Pada 1976, giliran Malaysia yang merasakan ajang besar tersebut. Akan tetapi, mereka hanya meraih satu poin dari hasil satu kali imbang dan satu kali menderita kekalahan. Harimau Malaya kemudian meraih hasil yang jauh lebih baik empat tahun kemudian saat turnamen diikuti oleh 10 negara. Malaysia meraih satu kemenangan melawan Uni Emirat Arab dan dua hasil imbang. Akan tetapi, mereka tetap gagal lolos karena berada di urutan ketiga di bawah Kuwait.
Setelah 12 tahun, Piala Asia kembali digelar di Asia Tenggara. Kali ini, Singapura yang mendapat kesempatan untuk menjadi tuan rumah. Sayangnya, kesempatan ini tidak bisa dimaksimalkan dengan baik. Singapura mandek di urutan keempat dari lima negara yang berada di grup B. Singapura menjadi negara Asia Tenggara terakhir yang bermain pada Piala Asia karena pada 1988 mereka tidak mengirimkan satu pun wakilnya.
Pengurangan jumlah kembali dilakukan AFC pada turnamen ke-10 yang digelar di Jepang menjadi delapan kesebelasan. Setelah menunggu dua dekade, Thailand akhirnya kembali mencicipi kerasnya persaingan Asia. Akan tetapi, mereka finis di urutan terakhir karena kalah bersaing dengan Arab Saudi, Cina, dan Qatar.
Sheikh Zayed Stadium di Abu Dhabi menjadi saksi saat salto Widodo Cahyono Putro mengejutkan lini belakang Kuwait pada Piala Asia 1996 yang menggunakan format 12 tim. Inilah pertama kalinya Indonesia tampil pada ajang tersebut. Hasil imbang 2-2 melawan Kuwait menjadi awalan bagus. Akan tetapi, skuad asuhan Danurwindo hanya menjadi juru kunci karena kalah dari Korea Selatan dan tuan rumah Uni Emirat Arab. Apa yang ditorehkan Indonesia setidaknya jauh lebih baik jika dibandingkan Thailand yang selalu kalah dalam tiga pertandingan.

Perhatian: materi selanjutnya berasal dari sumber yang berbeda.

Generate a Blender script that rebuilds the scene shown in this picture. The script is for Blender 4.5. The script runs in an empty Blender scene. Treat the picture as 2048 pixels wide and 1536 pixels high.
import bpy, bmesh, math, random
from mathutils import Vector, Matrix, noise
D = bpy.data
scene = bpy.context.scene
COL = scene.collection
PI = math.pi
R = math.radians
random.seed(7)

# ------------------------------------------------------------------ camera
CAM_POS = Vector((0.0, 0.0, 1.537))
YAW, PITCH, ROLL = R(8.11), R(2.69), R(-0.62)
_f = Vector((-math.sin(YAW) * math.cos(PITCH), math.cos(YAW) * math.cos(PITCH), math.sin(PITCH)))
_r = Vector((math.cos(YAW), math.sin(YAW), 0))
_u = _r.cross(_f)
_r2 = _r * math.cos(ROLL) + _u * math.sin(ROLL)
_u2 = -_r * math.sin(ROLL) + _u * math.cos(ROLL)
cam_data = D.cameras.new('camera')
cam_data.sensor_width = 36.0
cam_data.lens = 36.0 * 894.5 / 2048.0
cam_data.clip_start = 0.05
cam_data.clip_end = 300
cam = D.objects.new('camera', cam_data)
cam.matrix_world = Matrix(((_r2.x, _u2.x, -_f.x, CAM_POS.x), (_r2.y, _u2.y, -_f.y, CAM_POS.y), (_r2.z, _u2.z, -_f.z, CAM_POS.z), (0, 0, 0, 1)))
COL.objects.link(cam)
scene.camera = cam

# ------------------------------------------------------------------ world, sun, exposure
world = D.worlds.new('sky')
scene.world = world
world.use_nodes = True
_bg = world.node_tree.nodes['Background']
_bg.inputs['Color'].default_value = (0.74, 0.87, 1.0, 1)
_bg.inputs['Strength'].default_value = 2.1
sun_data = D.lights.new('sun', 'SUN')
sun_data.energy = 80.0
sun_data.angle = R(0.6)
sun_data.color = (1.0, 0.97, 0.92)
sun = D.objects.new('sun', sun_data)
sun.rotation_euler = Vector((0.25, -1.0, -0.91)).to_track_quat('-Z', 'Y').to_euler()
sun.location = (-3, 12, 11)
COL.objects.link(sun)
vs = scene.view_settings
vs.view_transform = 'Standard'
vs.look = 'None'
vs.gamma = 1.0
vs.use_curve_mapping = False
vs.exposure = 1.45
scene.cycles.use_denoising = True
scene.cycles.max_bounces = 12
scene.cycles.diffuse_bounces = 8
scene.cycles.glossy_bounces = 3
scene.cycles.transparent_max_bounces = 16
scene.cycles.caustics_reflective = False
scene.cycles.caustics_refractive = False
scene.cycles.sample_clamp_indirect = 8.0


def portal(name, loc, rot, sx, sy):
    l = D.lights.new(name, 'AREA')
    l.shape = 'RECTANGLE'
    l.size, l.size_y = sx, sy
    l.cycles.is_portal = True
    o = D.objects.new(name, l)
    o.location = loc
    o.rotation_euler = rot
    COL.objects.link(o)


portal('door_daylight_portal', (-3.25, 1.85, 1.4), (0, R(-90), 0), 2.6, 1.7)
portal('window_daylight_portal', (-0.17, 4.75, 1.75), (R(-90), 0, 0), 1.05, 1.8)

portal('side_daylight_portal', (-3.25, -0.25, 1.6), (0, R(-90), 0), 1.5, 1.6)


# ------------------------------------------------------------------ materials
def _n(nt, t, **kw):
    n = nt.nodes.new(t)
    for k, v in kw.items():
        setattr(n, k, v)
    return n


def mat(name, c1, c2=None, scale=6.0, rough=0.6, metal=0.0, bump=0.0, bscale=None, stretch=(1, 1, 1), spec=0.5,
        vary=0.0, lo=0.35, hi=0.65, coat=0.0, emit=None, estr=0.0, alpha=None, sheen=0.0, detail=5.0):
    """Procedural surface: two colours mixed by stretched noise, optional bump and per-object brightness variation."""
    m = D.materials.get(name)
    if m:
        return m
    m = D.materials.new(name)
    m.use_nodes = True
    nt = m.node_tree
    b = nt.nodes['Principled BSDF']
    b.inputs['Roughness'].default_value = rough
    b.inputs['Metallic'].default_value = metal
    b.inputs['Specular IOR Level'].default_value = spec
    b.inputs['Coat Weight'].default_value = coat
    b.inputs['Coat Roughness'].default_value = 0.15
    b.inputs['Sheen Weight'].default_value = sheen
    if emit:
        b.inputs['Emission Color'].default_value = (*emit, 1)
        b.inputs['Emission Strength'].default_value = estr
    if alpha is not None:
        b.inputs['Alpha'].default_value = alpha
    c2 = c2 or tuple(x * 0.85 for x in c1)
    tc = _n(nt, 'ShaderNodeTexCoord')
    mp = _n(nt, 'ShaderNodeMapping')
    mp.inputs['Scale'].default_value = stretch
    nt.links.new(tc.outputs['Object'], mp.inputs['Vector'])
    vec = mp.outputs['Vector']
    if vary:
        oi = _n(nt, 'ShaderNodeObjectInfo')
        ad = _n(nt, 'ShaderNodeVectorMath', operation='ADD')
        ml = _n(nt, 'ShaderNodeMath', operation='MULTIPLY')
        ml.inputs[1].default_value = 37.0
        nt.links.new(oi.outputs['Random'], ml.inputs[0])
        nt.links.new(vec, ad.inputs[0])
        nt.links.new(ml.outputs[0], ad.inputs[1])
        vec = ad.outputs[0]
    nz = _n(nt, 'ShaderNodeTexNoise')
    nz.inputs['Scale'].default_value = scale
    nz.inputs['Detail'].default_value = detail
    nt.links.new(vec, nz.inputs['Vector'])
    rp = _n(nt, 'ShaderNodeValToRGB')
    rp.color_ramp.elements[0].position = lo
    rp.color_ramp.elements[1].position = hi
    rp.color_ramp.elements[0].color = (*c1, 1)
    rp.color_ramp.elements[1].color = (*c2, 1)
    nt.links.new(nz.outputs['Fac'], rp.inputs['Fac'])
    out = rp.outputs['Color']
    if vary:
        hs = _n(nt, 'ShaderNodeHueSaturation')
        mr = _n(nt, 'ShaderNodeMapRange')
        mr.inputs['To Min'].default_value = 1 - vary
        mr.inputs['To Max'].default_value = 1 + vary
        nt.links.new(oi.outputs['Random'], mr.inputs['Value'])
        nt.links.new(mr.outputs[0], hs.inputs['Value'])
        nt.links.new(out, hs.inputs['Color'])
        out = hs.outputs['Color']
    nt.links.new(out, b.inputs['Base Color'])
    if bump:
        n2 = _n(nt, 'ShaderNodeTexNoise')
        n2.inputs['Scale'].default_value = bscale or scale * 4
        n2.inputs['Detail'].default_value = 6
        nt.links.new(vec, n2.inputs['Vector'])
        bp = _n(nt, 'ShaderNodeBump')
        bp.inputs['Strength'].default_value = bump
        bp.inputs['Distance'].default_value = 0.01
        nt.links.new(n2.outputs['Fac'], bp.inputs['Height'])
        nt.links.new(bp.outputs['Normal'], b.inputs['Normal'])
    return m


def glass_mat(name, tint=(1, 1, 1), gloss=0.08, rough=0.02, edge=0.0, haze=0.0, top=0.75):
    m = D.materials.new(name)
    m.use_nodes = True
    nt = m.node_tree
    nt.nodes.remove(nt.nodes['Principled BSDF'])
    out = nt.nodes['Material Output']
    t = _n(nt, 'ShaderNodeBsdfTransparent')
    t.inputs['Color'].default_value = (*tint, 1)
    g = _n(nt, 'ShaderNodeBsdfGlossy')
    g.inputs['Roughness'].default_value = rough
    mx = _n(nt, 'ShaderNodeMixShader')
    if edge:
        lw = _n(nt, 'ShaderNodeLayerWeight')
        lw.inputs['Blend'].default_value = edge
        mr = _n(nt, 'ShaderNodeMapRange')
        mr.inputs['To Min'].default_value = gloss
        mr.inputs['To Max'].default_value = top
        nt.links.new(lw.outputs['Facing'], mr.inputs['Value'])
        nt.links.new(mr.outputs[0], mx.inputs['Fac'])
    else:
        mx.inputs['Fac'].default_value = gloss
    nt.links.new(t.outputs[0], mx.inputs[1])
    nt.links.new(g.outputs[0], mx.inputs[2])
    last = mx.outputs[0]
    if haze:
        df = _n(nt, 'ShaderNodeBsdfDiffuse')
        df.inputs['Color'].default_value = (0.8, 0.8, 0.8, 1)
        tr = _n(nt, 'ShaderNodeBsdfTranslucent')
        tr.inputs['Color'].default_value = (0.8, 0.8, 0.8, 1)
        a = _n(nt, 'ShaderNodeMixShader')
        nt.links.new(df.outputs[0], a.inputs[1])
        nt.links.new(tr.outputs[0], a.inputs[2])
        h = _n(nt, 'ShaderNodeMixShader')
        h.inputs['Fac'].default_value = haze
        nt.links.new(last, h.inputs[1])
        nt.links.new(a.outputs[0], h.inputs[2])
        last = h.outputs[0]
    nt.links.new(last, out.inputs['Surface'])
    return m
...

Empat tahun kemudian, kedua negara ini kembali mewakili Asia Tenggara dalam turnamen yang kali ini digelar di Lebanon. Indonesia lagi-lagi hanya membawa pulang satu poin. Akan tetapi, mereka tidak mencetak satu pun gol. Situasi serupa juga dialami Thailand yang kalah bersaing oleh Iran dan Iraq di grup A.
Pada turnamen tahun 2004, Indonesia tampil mengejutkan dengan mengalahkan Qatar. Akan tetapi, mereka justru dibantai Cina dan takluk dari Bahrain. Sementara di grup D, Thailand harus pulang tanpa poin karena menderita tiga kekalahan dari tiga pertandingan.
Untuk memberi kesempatan Asia Tenggara merasakan kembali animo Piala Asia, AFC kemudian menunjuk empat negara sebagai tuan rumah yaitu Thailand, Vietnam, Malaysia, dan Indonesia. Dari keempat negara ini, hanya Vietnam yang memiliki prestasi lumayan bagus yaitu melangkah hingga perempat final.
Sementara tiga negara lainnya tersingkir di babak penyisihan. Thailand kalah selisih gol dari Australia. Malaysia finis paling belakang dan hanya mencetak satu gol serta kebobolan 11. Sempat mengejutkan pada pertandingan pertama dengan mengalahkan Bahrain, Indonesia justru kalah di dua laga sisa menghadapi Arab Saudi dan Korea Selatan. Kekalahan melawan Arab Saudi pada laga kedua terbilang cukup menyesakkan karena terjadi pada menit-menit terakhir.
Empat tahun kemudian, wakil Asia Tenggara tidak ada satupun yang lolos ke putaran final di Qatar. Dua tahun kemudian, Australia memutuskan untuk masuk ke dalam AFF. Pada 2015, mereka kemudian keluar sebagai juara Piala Asia setelah pada babak final mengalahkan Korea Selatan.
Meski kalah pada pertandingan pertama, namun peluang keempat negara Asia Tenggara pada Piala Asia 2019 belum tertutup. Masih ada dua laga yang bisa dimanfaatkan oleh mereka. Potensi mereka untuk berhasil masih sangat besar karena dari segi permainan, mereka sebenarnya tampil cukup baik.
Butuh perjuangan ekstra untuk bisa melihat wakil Asean setidaknya berada pada babak delapan besar. Akan tetapi, sepakbola bukan matematika yang memiliki ilmu pasti. Sepakbola kerap memberikan kejutan bagi para penikmatnya. Bukan tidak mungkin salah satu dari Thailand, Filipina, Vietnam, dan Australia kembali meraih sukses.